Qu’en est-il de la bichromie quand on l’étale sur des dizaines de mètres linéaires ? Si cette année les Rencontres reposent la question du noir et blanc, c’est qu’il persiste à offrir des solutions aux photographes, qui ne les trouvent pas ailleurs. En accusant l’écart avec le monde, il autorise celui qui tient l’appareil à garder une stricte distance, une sorte de distance moyenne qui enfonce les images dans la langueur, et qui demande à ceux qui les observent de faire un effort. Comme si, pour voir une telle image, il fallait que le photographe et l’observateur fassent l’un et l’autre un même chemin parallèle et contraignant.

Ce chemin est le chalenge de cette édition.

La section intitulée est certainement celle où ce travail est le plus délicat. On y trouve, entre autres, les photographies de John Davies. L’Angleterre grise, sa campagne mordue par l’industrialisation, ses chevauchements architecturaux brutaux et sans jamais la moindre personne autour. Le photographe arpente les périphéries et les espaces de passage, ceux où le face-à-face végétal-béton est le plus raide, le moins harmonieux. John Davies parcourt aussi la France, proche cousine, elle aussi heurtée et marquée de stèles, partout ponctuée de mémoriaux. Face à ces images la tentation de se balancer entre cadrage, belle lumière et critique sociale est grande, mais c’est au pourtour de ce triangle qu’il faut se tenir. S’abstenir de franchir le pas et regarder.

L’exercice est inutile avec les photographies d’Antoine Gonin. Contemplatif, il y enregistre des paysages qu’il transforme en surfaces ; des peaux mouchetées où le grain et la rugosité des objets fait cliqueter le regard comme si, enfant, on passait le long d’une barrière en faisant glisser ses doigts entre les barreaux. L’expérience tient du tape-cul, et provoque une certaine inanité oculaire si l’on ne prend pas le temps d’oublier les photographies précédentes à chaque fois que l’on en observe une nouvelle.

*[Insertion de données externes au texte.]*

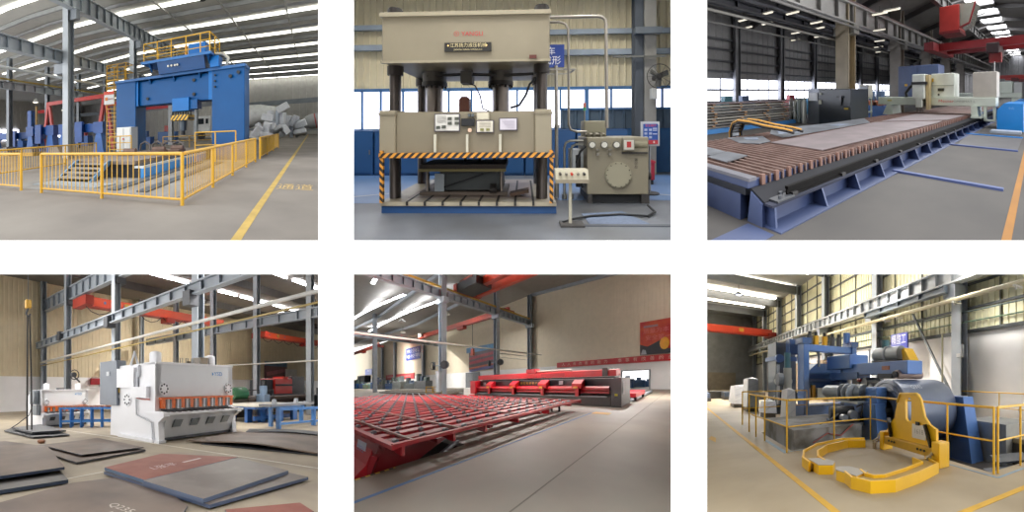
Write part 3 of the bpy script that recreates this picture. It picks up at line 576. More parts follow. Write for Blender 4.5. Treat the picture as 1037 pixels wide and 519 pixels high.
part(MB().tube([(1.2, 5.98, 1.1), (1.1, 5.95, 1.0), (1.03, 5.95, .8), (1.08, 5.95, .5), (1.15, 5.95, .3)], .025, 6), 'hose', blk, h)
part(MB().cyl((2.39, 6.1, .5), (2.48, 6.1, .5), .08, 12), 'drain_valve', dk2, h)
lo = MB(); letters(lo, '\u6db2\u538b\u7ad9', .07, (2.15, 5.925, .77), (0, 0, -1), (1, 0, 0)); part(lo, 'lettering', mat('#5d584c'), h)
sg = thing('signal_lamp', 'thin stack lamp with red and green on the pump unit', 'lamp', (1.29, 6.5, 1.6))
part(MB().cyl((1.29, 6.5, 1.6), (1.29, 6.5, 1.82), .012, 6), 'stem', gry2, sg); part(MB().cyl((1.29, 6.5, 1.82), (1.29, 6.5, 1.88), .03, 8), 'green_lens', mat('#3fae7a', .3), sg); part(MB().cyl((1.29, 6.5, 1.88), (1.29, 6.5, 1.98), .028, 8), 'red_lens', mat('#d06a50', .3), sg)
pt_ = thing('control_pedestal', 'pale push-button box on a thin post before the press', 'control box', (.71, 4.63, 0))
part(MB().prism([(4.5, .66), (4.75, .66), (4.75, .84), (4.56, .84)], 'x', .475, .955), 'box', mat('#b0a993', .45), pt_)
pp = part(MB().box(.475, 4.5, .65, .955, 4.52, .7), 'lower_edge', gry, pt_)
for x, c in ((.54, '#4b4640'), (.63, '#8a8478'), (.71, '#c0402f'), (.8, '#8a8478'), (.89, '#2c2a28')): part(MB().cyl((x, 4.55, .79), (x, 4.5, .78), .02, 10), 'button', mat(c, .4), pt_)
part(MB().cyl((.705, 4.63, 0), (.705, 4.63, .66), .025, 8), 'post', mat('#c2bca8'), pt_)
part(MB().box(.55, 4.5, 0, .9, 4.75, .03), 'base', dk2, pt_)
solo(MB().tube([(.6, 4.66, .03), (.8, 4.85, .03), (1.1, 5.0, .03), (1.6, 5.1, .03), (2.0, 5.0, .03), (2.2, 5.2, .04), (2.2, 5.5, .08)], .02, 6), 'control_cable', blk, 'black cable lying on the floor in front of the pump unit', 'cable', (1.6, 5, 0))
solo(MB().box(.6, 4.55, .0, 3.3, 4.62, .02), 'floor_batten', mat('#5b5f66', .6), 'dark batten along the front edge of the floor mat', 'batten', (1, 4.6, 0))
solo(MB().prism([(1.0, 4.64), (1.9, 4.64), (1.7, 5.35), (.98, 5.2)], 'z', 0, .012), 'ribbed_mat', mat('#6f7e98', .6, noise=.15, scale=20), 'blue grey ribbed mat on the floor before the pump unit', 'mat', (1.4, 5, 0))
po = thing('poster_stand', 'framed blue and red safety poster on a stand behind the pump', 'poster', (2.75, 6.75, 0))
part(MB().box(2.55, 6.72, 1.05, 2.94, 6.76, 1.58), 'frame', mat('#b9bcc0', .4, .3), po); bl = part(MB().box(2.59, 6.705, 1.18, 2.9, 6.725, 1.53), 'blue_field', mat('#2f56a8'), po); part(MB().box(2.59, 6.705, 1.09, 2.9, 6.725, 1.18), 'red_field', mat('#c23a44'), po)
lo = MB(); letters(lo, '\u5b89\u5168\u64cd\u4f5c', .06, (2.745, 6.7, 1.49)); part(lo, 'title', mat('#d8524a'), bl)
for x in (2.64, 2.74):
    for z in (1.4, 1.32, 1.24): part(MB().box(x-.03, 6.7, z-.025, x+.03, 6.706, z+.025), 'picture', mat('#a9b6d8'), bl)
for z in (1.42, 1.38, 1.3): part(MB().box(2.79, 6.7, z, 2.88, 6.706, z+.02), 'text_line', mat('#c9d2e8'), bl)
for x in (2.6, 2.66, 2.8): part(MB().box(x, 6.7, 1.11, x+.03, 6.706, 1.16), 'figure', mat('#e6c9c4'), bl)
part(MB().cyl((2.75, 6.78, .006), (2.75, 6.78, 1.1), .03, 8), 'post', mat('#9a9ca0', .4, .4), po); part(MB().cyl((2.75, 6.78, .006), (2.75, 6.78, .03), .2, 14), 'foot', dk2, po)
rb = thing('red_box', 'red metal box on the floor under the poster', 'box', (3.2, 8.0, 0)); part(MB().cbox(3.0, 7.8, .12, 3.3, 8.2, .62, .02), 'body', mat('#a8283a'), rb); part(MB().box(2.99, 7.79, .55, 3.31, 8.21, .6), 'lid', mat('#b83044'), rb); part(MB().box(3.02, 7.85, 0, 3.28, 8.15, .12), 'foot', dk2, rb)
struct(MB().box(-9, 3.2, 6.1, 8, 10.2, 6.2), 'ceiling', mat('#a8a69f', .8))  # unseen roof, added to keep sky light off the press
for p, e in (((-3, 6.5, 5.9), 60), ((1.5, 6.5, 5.9), 60), ((-.8, 4.2, 5.9), 70), ((-4, 8.9, 5.9), 70), ((2.5, 8.9, 5.9), 70), ((-.8, 8.9, 5.9), 70)): lamp(p, .6, e, (1, .97, .9))  # unseen fill lights added under the roof to brighten press and wall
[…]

Le choix de Jean-Louis Courtinat est encore autre. Il accompagne ses images de textes pour mettre des mots et des histoires au-delà du simple constat photographique. Leurs sujets sont des pauvres, des couples et des personnes seules ; certains ont le sourire, pas tous. L’usure est présente, la misère crasse, c’est celle de juste à côté, celle de chez les tarés, les moches, les vieux, les abattus ; elle est infiltrée dans chaque interstice ouvert par l’objectif de l’appareil et donne une sorte de patine aux photographies, un vernis d’usure, mais que bousculent les récits. Rapidement, on finit par ne quasiement plus regarder les photos, où alors très brièvement pour relever les informations que ne donnent pas les textes : sexe, âge, origine ethnique. En un rien de temps on se retrouve dans le bureau d’un travailleur social à parcourir des dossiers, sans plus d’émotion, ni de curiosité. Seul reste le constat terrifiant d’avoir à s’engager.